*WRITTEN PROBLEM:*
Each line from the start of the data below through the one containing "from mathutils import Vector" must be reproduced exactly.

— BEGIN GIVEN INFORMATION —

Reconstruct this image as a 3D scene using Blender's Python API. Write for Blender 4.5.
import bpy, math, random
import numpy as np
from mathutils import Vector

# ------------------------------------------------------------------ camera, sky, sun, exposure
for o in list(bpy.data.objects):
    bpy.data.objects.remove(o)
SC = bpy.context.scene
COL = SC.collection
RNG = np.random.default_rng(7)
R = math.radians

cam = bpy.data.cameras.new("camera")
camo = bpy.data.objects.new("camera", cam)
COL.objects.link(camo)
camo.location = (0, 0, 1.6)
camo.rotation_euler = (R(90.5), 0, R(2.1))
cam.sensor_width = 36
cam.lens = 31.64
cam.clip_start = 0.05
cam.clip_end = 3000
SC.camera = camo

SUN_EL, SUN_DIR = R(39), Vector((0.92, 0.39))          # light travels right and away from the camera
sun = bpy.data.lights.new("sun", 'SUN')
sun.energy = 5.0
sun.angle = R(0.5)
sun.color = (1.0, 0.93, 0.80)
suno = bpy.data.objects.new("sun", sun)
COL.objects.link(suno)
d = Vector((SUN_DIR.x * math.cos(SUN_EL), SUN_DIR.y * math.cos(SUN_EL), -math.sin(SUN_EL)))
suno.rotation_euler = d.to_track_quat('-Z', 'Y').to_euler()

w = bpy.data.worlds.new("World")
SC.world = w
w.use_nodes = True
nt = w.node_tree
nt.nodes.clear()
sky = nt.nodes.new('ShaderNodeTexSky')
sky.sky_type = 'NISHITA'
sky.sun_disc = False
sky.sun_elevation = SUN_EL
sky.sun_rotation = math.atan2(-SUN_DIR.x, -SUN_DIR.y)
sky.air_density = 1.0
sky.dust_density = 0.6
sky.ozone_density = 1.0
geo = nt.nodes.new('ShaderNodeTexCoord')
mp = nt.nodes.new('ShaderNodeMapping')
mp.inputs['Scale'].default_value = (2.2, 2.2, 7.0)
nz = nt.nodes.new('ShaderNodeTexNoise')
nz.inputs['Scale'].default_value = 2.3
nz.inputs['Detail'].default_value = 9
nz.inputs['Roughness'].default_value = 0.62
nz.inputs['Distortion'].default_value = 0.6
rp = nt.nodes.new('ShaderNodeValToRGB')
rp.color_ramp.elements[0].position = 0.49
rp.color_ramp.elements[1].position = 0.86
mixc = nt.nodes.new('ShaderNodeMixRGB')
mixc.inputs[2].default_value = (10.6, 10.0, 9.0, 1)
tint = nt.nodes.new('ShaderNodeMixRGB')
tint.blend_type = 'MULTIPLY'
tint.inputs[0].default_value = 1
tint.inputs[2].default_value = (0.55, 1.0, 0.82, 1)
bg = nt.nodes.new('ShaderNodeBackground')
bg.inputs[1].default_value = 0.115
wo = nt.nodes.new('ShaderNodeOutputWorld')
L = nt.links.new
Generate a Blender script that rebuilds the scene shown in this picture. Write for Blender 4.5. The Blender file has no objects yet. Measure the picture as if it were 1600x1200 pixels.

— END GIVEN INFORMATION —

*EXERCISE SOLUTION:*
Reconstruct this image as a 3D scene using Blender's Python API. Write for Blender 4.5.
import bpy, math, random
import numpy as np
from mathutils import Vector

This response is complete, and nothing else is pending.